Porque algo dicen escenas como la del Gran Terremoto de Kantô, un apocalipsis tranquilo e inexorable, que inunda mansamente los sentidos; o la conversación con ese enigmático alemán que parece huir del orden mundial, refugiado en la paz exigua de la residencia; o los sueños de éxtasis aeronáutico, presididos por el admirado Caproni y contaminados por la muerte —temor cuya expresión no precisa de la exhibición de cadáveres, como evidencia la historia del cine y de la pintura. Tales momentos contrastan con el juego con el avioncito de papel, rodado con una planificación de encuadres tan compleja como la felicidad; o la fantasmagórica ceremonia nupcial entre Naoko y Jirô, clímax de una historia de amor germinada como hierba entre adoquines.

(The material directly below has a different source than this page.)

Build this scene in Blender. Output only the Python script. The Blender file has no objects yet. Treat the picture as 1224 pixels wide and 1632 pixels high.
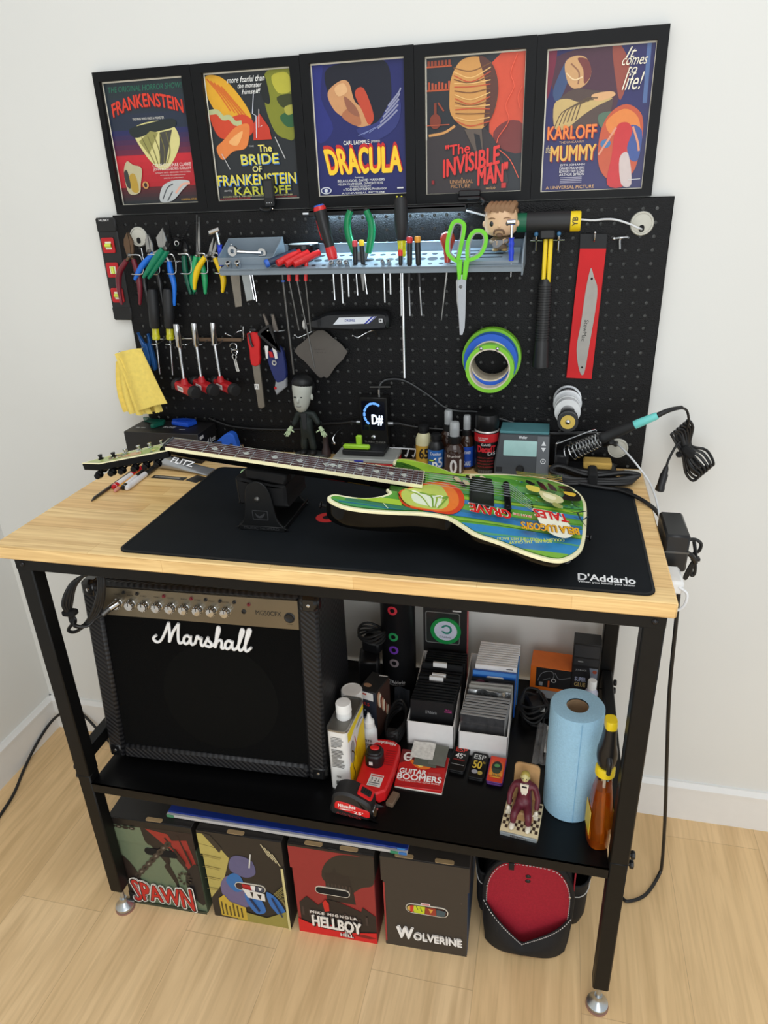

Son jirones de humanidad que restan después de atravesar esa Historia con mayúscula de nombre de dios cruel. Si antaño su cine se afianzaba en el concepto ecologista de recompensa por el bien común, perdida la fe en el colectivo el autor se alinea con Nicolas Winding Refn y Paul Thomas Anderson, preocupado por el precio que cada cual ha de pagar por asentar su propia intrahistoria en el maelstrom de la sociedad. Sin atender a demandas espurias, Miyazaki recupera la verdadera imagen perdida de la Segunda Gran Guerra: la que permite creer en la posibilidad de la belleza —es decir, en que haya algún sentido para el ser humano— incluso en el seno de una corriente que se traga la vida de millones de personas. Qué facil se antoja condenar esta posibilidad desde el curso moral e ideológico de nuestra existencia actual, sin reparar en que, meandro a meandro, acaso nos lleve a las mismas profundidades.